Konfigurasi tangki aerasi dengan selector memungkinkan mikroorganisme pembentuk flok untuk tumbuh dan mncegah pertumbuhan mikroorganisme-mikroorganisme penyebab bulking. Pemasangan selector pada tangki aerasi sebenarnya melakukan pembagian zona pada tangki dan melakukan modifikasi konsentrasi oksigen pada zona-zona tersebut.
Saya punya masalah sludge carry over di clarifier, padahal ketiga penyebab sludge bulk di atas tidak terjadi, apakah hanya sludge bulking saja yang menyebabkan solid carry over ke effluent?ataukah clarifier saya overload?bagaimana cara mengetahui kalau clarifier overload?
terima kasih
@ Indra:
Salah satu cara untuk mengetahui apakah clarifier overloaded atau tidak yaitu dengan State Point Analysis. Penjelasan mengenai State Point Analysis ini dapat dilihat di dalam video clarifier operation.

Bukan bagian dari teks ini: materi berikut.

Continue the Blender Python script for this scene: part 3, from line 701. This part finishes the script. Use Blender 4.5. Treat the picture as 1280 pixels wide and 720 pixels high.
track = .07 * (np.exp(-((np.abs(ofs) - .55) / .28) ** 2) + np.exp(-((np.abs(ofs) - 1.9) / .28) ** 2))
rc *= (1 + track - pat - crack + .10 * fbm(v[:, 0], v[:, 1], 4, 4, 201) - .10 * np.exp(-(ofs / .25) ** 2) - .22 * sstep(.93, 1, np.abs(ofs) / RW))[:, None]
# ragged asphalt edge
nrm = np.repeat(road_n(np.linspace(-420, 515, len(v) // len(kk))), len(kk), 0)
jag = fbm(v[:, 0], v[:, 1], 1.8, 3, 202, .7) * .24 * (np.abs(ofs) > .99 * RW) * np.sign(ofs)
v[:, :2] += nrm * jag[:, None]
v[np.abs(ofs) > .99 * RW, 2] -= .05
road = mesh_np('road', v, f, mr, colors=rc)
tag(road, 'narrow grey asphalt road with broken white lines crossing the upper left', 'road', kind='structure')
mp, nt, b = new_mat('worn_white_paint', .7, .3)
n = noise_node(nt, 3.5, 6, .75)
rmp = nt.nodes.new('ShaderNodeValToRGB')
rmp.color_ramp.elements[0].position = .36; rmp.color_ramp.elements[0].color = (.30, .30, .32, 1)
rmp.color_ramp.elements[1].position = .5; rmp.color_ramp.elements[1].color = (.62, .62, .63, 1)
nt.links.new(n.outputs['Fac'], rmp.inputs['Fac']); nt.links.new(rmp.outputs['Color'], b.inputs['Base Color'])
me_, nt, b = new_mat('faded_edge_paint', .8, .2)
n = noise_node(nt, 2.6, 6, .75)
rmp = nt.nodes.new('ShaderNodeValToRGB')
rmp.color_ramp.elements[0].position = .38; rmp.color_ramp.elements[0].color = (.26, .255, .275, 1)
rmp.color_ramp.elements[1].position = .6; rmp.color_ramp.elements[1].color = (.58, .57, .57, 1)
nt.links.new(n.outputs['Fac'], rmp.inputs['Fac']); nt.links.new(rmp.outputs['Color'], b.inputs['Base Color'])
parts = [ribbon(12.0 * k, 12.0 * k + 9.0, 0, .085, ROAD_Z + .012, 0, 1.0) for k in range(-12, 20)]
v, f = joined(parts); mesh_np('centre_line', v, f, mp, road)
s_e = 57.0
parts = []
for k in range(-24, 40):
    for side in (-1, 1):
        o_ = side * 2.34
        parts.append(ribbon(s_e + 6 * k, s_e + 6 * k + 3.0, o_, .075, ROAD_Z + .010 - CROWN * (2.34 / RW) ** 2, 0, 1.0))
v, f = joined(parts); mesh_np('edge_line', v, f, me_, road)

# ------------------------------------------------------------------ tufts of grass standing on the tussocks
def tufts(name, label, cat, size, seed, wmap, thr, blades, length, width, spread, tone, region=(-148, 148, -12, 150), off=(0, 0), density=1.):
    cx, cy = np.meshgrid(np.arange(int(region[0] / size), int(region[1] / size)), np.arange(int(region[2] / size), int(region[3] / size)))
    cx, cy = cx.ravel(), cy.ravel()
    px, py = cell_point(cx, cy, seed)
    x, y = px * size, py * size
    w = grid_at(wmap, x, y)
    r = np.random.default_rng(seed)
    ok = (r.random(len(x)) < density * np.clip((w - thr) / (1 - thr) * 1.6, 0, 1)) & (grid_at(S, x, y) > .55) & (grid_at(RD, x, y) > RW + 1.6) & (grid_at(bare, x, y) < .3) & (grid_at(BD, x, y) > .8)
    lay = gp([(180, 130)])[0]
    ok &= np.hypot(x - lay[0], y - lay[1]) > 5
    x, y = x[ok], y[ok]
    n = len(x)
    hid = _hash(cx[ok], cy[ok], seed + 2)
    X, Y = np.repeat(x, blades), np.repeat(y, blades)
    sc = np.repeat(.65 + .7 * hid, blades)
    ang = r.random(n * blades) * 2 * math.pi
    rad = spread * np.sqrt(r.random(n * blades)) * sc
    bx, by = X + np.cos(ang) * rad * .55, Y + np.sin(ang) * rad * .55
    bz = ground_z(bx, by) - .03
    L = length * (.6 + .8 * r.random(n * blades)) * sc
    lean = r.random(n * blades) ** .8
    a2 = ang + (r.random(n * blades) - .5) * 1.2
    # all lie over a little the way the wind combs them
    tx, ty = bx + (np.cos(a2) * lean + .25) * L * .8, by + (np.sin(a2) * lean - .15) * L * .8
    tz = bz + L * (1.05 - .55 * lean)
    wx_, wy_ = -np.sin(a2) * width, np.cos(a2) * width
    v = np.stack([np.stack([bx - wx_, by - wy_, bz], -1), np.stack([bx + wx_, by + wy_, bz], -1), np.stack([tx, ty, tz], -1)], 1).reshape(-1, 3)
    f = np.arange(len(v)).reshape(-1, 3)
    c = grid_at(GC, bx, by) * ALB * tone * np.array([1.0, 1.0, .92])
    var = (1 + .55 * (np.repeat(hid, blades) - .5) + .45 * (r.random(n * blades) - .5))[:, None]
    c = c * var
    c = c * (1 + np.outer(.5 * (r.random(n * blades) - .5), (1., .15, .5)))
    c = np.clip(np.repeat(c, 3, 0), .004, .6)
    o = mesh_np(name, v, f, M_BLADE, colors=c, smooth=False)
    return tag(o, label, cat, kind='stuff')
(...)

mohon pencerahan..karena banyak sekali permasalahan di unit kami.kami punya unit wwt dengan kapasitas aerasi 500m3,berapa mlss ideal untuk kapasitas tersebut beban COD 1500mg/lt?permasalahan V30 950ml/lt,apa di perbolehkan lumpur mati/anaerob di kembalikan ke aerasi?thx
@ Zaky:
1. Untuk menentukan MLSS mungkin bisa dicoba menggunakan perhitungan teoritis terlebih dahulu yaitu berdasarkan rumus penentuan nilai SVI (sludge volume index)
SVI [mL/gram] = (V30 [mL/L] * 1000) / MLSS [mg/L]
Dari data yang Anda berikan, Anda sudah memiliki nilai V30 sebesar 950. Anggap saja Anda menginginkan SVI berada pada angka 100, maka MLSS yang sebaiknya tersedia adalah sebesar 9500 mg/L.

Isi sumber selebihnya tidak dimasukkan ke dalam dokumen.